Speaking on Wednesday at a commodities conference in New York, Roubini said: "Part of the rise may be justified by global economic recovery...but going from US$30 to US$80 when demand for oil is down to 2005 levels is very difficult to justify".
"If oil goes to US$100 today, it will have the same effect on the global economy as what US$147 oil had last year,' said Roubini, referring to the price oil stood at before the US financial crisis escalated into a global recession in 2008.
Oil prices fell Friday to US$77.43 a barrel on the New York Mercantile Exchange, after the government said the US unemployment rate topped 10% for the first time since 1983.
Oil's latest rally has been fueled largely by a weak dollar even as crude inventories stand near multi-year highs in the United States, the world's No.1 energy consumer.
Roubini has argued in his writings that the near-zero US interest rates had led to a massive dollar-selling and other asset buying which had created new investment bubbles that could not be economically sustained.

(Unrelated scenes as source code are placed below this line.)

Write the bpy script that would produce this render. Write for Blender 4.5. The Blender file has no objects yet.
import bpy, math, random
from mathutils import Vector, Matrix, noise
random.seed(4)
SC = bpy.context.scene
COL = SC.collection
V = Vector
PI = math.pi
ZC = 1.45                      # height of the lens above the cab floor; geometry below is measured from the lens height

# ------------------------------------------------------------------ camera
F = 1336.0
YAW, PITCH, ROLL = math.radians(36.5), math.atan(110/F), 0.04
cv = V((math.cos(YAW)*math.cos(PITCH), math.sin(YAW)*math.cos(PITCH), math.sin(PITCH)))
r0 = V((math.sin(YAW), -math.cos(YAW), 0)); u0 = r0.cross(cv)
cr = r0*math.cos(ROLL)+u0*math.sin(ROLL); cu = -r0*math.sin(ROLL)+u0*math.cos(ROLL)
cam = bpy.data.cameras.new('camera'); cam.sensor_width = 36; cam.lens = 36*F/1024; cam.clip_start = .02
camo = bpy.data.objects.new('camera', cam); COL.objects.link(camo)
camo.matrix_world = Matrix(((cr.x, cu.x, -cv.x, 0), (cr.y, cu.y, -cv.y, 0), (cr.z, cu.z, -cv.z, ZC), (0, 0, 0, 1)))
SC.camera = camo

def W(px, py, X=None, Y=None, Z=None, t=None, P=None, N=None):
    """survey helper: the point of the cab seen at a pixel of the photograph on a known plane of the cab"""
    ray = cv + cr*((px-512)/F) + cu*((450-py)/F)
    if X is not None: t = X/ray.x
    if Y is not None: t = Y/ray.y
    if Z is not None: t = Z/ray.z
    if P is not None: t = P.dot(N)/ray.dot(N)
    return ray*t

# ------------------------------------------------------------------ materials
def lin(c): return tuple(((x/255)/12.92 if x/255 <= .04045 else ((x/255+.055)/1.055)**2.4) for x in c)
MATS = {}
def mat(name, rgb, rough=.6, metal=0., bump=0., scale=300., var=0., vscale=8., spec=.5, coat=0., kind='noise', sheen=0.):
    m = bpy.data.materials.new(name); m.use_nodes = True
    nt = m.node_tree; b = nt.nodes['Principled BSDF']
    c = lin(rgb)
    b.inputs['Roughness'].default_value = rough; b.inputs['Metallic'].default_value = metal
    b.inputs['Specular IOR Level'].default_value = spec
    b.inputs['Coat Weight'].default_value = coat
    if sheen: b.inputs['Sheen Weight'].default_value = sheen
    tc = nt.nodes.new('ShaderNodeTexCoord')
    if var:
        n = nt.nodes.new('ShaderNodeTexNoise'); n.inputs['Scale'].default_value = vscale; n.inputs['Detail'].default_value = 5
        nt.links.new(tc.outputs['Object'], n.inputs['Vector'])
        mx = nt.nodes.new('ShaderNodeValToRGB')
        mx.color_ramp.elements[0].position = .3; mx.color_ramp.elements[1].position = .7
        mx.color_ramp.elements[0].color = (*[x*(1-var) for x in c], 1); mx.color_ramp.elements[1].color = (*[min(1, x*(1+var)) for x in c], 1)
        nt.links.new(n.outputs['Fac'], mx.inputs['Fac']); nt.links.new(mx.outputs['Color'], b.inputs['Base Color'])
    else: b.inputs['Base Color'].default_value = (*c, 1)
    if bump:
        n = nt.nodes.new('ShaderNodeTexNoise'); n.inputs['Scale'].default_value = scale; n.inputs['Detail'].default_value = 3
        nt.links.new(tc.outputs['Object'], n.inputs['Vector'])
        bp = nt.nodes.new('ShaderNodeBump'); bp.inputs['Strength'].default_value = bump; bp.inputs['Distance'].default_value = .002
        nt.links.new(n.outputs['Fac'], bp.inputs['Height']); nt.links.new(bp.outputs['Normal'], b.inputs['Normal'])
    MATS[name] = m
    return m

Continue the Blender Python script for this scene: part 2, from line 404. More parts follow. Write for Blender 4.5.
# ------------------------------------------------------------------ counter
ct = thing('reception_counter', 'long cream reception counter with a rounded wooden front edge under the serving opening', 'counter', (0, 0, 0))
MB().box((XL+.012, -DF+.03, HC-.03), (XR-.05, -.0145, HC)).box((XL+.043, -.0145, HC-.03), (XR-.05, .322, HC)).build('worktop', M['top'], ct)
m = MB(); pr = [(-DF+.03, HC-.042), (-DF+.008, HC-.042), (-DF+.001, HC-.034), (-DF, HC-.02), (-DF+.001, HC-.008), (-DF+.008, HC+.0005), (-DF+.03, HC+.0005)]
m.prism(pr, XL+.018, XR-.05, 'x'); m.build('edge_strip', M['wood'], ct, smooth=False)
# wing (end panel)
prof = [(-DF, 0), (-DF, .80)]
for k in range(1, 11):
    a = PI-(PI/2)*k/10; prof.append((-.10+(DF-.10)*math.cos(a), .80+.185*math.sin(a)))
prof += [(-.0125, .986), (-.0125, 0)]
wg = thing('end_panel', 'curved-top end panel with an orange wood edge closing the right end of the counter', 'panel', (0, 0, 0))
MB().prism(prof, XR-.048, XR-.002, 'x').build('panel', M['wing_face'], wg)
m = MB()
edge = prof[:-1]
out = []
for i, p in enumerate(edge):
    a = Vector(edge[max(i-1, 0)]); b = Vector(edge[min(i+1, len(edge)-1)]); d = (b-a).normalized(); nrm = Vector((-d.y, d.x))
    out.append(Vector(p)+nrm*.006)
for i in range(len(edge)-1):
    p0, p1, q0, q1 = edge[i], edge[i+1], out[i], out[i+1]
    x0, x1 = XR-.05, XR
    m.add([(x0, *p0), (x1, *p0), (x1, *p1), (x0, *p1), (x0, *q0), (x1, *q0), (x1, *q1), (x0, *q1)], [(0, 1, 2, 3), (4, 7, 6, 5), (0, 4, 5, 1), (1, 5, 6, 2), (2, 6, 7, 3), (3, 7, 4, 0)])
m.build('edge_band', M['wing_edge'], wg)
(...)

"The combined effect of the Fed policy of a zero Fed funds rate, quantitative easing and massive purchase of long-term debt instruments is seemingly making the world safe – for now – for the mother of all carry trades and mother of all highly leveraged global asset bubbles," Roubini wrote in a Financial Times editorial earlier this week.
"This unraveling may not occur for a while, as easy money and excessive global liquidity can push asset prices higher for a while. But the longer and bigger the carry trades and the larger the asset bubble, the bigger will be the ensuing asset bubble crash," he added.
Roubini told the commodities conference, "the price increase we have seen is too much, too fast," adding "think what happened to oil last year. It went up not because of fundamental reasons like demand but because of a bubble."
"Today, we have new bubbles because of a wall of liquidity created by the massive dollar carry trade," Roubini said, referring to investors' use of a weak dollar to buy high-yielding assets -- a practice he said had made almost every trader 'look like a genius'.